Moins de présence militaire, plus de coopération économique. Ainsi pourrait-on résumer à grands traits la stratégie africaine de la France esquissée ce lundi par Emmanuel Macron. Très attendu sur la question du déploiement des soldats français en Afrique, le chef des Armées a confirmé qu'aucune des grandes bases françaises à Libreville, Dakar, Djibouti ou Abidjan ne serait fermée.
Néanmoins, les effectifs militaires français doivent y être réduits et les installations pourraient être reconverties en académies militaires, directement gérées par les pays hôtes. En rupture affichée avec la « Françafrique », dont il dit n'avoir aucune « nostalgie », le Président désire que les relations franco-africaines ne soient plus régies par les seuls enjeux de sécurité.
Pas de rivalité militaire mais de la compétition économique
En clair, la France ne compte pas entrer en rivalité militaire avec les mercenaires russes qui débarquent au Mali ou en Centrafrique. Mais elle veut participer pleinement à l'âpre compétition économique qui se joue sur le sol africain. Et rien n'est gagné à écouter le Président de la République, qui a adressé son mécontentement aux milieux économiques français présents de l'autre côté de la Méditerranée.
Son discours, tenu sous les ors de la salle des fêtes de l'Elysée, a établi un premier bilan de l'influence française en Afrique depuis son arrivée au pouvoir en 2017. Et d'un point de vue économique, il n'en est pas satisfait. En Afrique, les entreprises françaises ne « vont pas dans la bonne direction » et perdent des parts de marché au profit de « pays moins présents historiquement et moins armés que nous », a-t-il pointé.
Des « N-10 face à des chefs d'Etat africains »
En cause selon Emmanuel Macron : « la logique de rente » qui prévaut dans la tête des dirigeants économiques français vis-à-vis du continent et « les travaux de moindre qualité » qu'ils livrent sur place. A l'écouter, les entreprises tricolores ne sont pas suffisamment « prêtes à se battre » pour décrocher des contrats, lors de ces déplacements, a-t-il affirmé, déplorant que certains groupes français envoient lors de rencontres officielles leur « N-10 face à des chefs d'Etat africains » aux côtés des délégations élyséennes.
Son message fait écho à celui délivré à Yaoundé lors d'une tournée au Cameroun en juillet dernier. Dans ce pays où les entreprises françaises ne représentent par exemple plus que 10% de l'économie camerounaise contre 40% dans les années 1990, il y avait admis que les groupes français étaient « bousculés, et parfois peut-être (...) endormis. En nous disant, c'est notre pré carré, c'est "chez nous". Beaucoup d'entreprises raisonnaient comme ça. La concurrence est arrivée et a bousculé les positions acquises ».
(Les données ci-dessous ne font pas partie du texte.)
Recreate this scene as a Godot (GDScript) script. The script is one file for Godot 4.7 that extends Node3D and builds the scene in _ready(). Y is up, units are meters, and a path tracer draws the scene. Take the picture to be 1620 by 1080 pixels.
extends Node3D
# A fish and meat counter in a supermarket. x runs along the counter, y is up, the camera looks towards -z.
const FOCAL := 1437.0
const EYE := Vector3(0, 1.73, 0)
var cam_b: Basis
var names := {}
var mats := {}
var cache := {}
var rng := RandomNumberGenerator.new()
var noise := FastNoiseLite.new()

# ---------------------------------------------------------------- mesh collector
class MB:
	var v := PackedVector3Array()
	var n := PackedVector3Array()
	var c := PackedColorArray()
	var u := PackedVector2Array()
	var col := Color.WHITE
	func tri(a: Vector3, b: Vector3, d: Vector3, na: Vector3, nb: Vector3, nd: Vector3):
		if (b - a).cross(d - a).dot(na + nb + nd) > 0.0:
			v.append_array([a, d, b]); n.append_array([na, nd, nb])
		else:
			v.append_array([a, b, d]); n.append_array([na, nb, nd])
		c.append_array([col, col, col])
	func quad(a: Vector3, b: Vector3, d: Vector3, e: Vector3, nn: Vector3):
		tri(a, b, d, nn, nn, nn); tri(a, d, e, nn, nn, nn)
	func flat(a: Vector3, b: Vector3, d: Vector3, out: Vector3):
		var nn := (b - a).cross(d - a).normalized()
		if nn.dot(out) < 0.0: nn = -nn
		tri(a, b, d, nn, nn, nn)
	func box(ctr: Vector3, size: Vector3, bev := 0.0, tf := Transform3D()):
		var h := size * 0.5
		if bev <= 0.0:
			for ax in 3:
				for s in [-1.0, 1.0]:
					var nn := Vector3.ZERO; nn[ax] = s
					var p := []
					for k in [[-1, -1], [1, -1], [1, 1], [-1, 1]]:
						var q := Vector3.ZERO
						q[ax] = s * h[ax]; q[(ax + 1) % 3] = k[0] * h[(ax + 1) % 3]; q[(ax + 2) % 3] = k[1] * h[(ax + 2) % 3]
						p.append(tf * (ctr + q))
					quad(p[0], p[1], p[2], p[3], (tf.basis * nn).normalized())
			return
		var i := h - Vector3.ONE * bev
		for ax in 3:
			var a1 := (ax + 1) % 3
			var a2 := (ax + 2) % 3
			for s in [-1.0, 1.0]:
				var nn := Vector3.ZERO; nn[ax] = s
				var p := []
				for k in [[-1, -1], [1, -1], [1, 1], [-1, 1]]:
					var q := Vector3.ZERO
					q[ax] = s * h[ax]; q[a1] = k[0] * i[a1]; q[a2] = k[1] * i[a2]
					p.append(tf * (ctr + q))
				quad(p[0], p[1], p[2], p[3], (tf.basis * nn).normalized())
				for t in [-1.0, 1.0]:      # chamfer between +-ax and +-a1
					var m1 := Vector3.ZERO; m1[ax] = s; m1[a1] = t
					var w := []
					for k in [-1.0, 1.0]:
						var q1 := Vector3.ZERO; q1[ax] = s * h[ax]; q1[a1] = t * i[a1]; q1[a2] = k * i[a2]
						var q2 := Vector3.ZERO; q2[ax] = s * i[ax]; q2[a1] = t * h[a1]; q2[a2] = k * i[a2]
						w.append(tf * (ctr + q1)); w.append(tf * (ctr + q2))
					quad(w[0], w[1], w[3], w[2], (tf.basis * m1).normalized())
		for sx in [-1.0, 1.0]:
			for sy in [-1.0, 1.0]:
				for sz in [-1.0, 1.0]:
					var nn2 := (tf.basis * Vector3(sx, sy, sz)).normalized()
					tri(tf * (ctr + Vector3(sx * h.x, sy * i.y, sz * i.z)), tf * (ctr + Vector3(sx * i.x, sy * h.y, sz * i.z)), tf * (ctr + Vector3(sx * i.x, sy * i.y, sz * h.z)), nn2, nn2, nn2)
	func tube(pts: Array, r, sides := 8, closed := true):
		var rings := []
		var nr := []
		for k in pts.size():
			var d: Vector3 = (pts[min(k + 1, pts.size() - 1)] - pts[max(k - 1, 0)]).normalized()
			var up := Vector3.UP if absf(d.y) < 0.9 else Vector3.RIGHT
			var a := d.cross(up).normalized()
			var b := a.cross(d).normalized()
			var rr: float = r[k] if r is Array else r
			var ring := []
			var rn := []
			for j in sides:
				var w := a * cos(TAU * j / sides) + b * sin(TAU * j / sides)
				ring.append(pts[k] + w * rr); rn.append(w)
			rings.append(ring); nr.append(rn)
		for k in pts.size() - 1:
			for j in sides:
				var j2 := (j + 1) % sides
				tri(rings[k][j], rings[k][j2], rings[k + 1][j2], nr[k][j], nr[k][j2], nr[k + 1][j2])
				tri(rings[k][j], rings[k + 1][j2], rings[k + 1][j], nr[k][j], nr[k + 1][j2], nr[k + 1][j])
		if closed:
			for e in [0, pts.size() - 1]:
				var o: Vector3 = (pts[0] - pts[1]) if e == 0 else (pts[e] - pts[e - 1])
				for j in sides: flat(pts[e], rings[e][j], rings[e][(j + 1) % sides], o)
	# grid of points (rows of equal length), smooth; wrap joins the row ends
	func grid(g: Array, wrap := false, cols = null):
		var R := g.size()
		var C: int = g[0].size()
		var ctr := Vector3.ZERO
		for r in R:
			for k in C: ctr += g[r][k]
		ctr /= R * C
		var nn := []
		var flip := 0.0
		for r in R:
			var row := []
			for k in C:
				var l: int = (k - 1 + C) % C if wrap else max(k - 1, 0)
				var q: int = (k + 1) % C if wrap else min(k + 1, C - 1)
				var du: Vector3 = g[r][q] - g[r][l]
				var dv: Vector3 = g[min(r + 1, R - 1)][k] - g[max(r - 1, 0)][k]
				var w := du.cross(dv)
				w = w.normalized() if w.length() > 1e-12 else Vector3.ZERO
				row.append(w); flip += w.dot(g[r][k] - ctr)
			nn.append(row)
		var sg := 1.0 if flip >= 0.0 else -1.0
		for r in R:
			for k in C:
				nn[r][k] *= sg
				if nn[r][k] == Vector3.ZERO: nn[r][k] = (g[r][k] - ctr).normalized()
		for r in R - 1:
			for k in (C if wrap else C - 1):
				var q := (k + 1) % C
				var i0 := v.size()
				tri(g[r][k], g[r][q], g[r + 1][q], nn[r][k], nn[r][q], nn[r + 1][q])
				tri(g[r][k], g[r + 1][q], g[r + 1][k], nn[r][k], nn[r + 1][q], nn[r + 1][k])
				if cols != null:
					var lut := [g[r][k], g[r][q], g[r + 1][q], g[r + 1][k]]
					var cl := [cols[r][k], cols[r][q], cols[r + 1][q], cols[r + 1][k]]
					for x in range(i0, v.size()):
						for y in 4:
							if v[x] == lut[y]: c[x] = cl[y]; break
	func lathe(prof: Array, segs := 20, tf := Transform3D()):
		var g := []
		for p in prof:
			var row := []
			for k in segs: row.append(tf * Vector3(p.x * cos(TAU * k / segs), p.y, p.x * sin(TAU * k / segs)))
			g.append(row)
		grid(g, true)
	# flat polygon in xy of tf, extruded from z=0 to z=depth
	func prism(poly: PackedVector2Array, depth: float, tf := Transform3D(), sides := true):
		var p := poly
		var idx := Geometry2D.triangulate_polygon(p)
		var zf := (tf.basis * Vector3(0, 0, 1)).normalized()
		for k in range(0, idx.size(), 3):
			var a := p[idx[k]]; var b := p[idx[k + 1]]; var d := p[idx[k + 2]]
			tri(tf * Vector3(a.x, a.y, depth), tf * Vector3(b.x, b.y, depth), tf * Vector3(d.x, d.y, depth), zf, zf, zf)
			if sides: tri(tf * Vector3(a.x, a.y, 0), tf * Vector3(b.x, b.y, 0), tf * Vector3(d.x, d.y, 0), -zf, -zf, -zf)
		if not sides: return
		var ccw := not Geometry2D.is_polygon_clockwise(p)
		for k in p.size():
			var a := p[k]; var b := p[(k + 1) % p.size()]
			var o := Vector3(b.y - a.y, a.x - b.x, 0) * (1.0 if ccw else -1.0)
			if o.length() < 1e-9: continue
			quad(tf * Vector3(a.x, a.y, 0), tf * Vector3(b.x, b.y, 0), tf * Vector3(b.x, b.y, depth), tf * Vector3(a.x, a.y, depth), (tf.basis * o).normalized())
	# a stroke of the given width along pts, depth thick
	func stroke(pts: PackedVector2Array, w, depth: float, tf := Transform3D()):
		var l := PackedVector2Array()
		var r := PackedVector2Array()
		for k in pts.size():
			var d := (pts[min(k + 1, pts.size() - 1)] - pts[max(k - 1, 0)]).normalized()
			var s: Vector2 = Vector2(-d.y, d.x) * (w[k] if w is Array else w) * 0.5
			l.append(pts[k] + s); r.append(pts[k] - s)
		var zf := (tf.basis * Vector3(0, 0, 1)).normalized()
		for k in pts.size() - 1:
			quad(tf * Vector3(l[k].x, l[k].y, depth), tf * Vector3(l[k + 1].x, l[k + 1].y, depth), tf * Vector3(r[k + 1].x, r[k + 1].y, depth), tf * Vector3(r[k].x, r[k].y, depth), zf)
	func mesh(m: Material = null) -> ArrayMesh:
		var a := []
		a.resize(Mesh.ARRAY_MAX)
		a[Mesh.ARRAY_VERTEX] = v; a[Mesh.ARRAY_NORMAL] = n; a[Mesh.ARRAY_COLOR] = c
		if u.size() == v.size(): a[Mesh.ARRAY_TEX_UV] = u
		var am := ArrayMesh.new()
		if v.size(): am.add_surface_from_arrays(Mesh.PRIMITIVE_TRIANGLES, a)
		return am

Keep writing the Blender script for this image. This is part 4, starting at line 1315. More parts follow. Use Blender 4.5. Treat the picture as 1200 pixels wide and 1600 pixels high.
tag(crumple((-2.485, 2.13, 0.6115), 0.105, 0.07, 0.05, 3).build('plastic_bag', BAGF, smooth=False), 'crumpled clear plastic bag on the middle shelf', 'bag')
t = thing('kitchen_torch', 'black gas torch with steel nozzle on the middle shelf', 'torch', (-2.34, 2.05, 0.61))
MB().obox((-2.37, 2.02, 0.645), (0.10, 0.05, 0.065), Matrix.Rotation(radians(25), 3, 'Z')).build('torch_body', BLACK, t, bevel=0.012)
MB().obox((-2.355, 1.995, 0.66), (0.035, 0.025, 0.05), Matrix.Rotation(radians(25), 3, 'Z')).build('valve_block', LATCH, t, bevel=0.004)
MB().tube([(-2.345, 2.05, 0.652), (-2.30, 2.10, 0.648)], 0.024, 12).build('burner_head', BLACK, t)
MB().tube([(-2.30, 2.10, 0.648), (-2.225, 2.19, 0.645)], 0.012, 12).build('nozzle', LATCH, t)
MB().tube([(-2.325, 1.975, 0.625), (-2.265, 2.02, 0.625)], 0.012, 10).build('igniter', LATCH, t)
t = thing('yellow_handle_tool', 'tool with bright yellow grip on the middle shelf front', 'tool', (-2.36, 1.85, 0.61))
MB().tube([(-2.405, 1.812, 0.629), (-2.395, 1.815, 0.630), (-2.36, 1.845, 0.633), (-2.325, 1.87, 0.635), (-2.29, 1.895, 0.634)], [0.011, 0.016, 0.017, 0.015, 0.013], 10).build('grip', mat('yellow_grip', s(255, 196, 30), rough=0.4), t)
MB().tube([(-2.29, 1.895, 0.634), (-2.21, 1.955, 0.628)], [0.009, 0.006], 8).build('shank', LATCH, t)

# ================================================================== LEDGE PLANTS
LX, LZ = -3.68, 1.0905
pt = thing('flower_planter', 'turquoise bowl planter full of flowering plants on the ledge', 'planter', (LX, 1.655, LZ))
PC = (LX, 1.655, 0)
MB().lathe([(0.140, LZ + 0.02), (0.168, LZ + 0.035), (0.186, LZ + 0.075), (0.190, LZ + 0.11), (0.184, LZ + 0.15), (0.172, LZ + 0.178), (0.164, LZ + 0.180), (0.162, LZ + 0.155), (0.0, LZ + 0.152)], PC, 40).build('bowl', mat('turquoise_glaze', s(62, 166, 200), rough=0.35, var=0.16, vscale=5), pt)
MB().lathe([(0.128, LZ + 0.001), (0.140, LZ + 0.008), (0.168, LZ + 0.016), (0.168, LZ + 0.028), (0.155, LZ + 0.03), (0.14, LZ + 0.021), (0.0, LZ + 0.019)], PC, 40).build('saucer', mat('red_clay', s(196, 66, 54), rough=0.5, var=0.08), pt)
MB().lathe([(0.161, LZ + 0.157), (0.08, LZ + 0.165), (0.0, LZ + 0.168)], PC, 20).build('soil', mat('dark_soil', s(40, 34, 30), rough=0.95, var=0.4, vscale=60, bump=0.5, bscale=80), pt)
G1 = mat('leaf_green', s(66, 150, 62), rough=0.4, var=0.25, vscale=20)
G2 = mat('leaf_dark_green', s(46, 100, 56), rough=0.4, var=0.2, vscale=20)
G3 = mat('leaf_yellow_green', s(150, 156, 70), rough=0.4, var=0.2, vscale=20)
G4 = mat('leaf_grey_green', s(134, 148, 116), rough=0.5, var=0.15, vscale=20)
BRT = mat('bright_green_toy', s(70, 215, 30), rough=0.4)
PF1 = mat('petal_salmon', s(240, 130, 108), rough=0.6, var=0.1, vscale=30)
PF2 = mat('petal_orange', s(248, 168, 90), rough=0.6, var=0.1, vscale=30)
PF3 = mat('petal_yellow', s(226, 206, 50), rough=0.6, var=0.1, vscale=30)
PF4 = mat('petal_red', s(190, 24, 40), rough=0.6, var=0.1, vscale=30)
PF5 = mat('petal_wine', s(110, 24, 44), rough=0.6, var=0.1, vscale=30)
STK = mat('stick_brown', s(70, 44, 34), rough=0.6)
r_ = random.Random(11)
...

« Il faut un réveil collectif »
« Je ne défendrai plus ces entreprises. Il faut un réveil collectif. On doit y aller et se battre », a-t-il clamé ce lundi, insistant sur les atouts dont jouit la France sur le marché africain. « La France est forte des ses diasporas, de ses réseaux d'entrepreneurs. Notre intérêt, c'est de positionner l'Europe comme partenaire de référence », a insisté Emmanuel Macron dans son propos, exhortant les patrons français à contribuer à la co-industrialisation du continent.
Plus concrètement, l'Agence française de développement (AFD) compte lancer une deuxième édition de son programme de financement de l'entrepreneuriat africain « Choose Africa », déclinaison africaine dotée de trois milliards d'euros de financement du projet « Choose France ». Un premier pas pour concurrencer les prêts massifs de la Chine aux gouvernements africains en difficulté, désignés par Emmanuel Macron comme de la « prédation financière ». Pour le chef de l'Etat, il faut passer d'une logique « d'aide » à une logique « d'investissement. »
Sur le plan monétaire, Emmanuel Macron ambitionne de poursuivre la réforme du franc CFA déjà à l'œuvre, et rêve in fine de participer à la création d'une monnaie unique et supranationale en Afrique.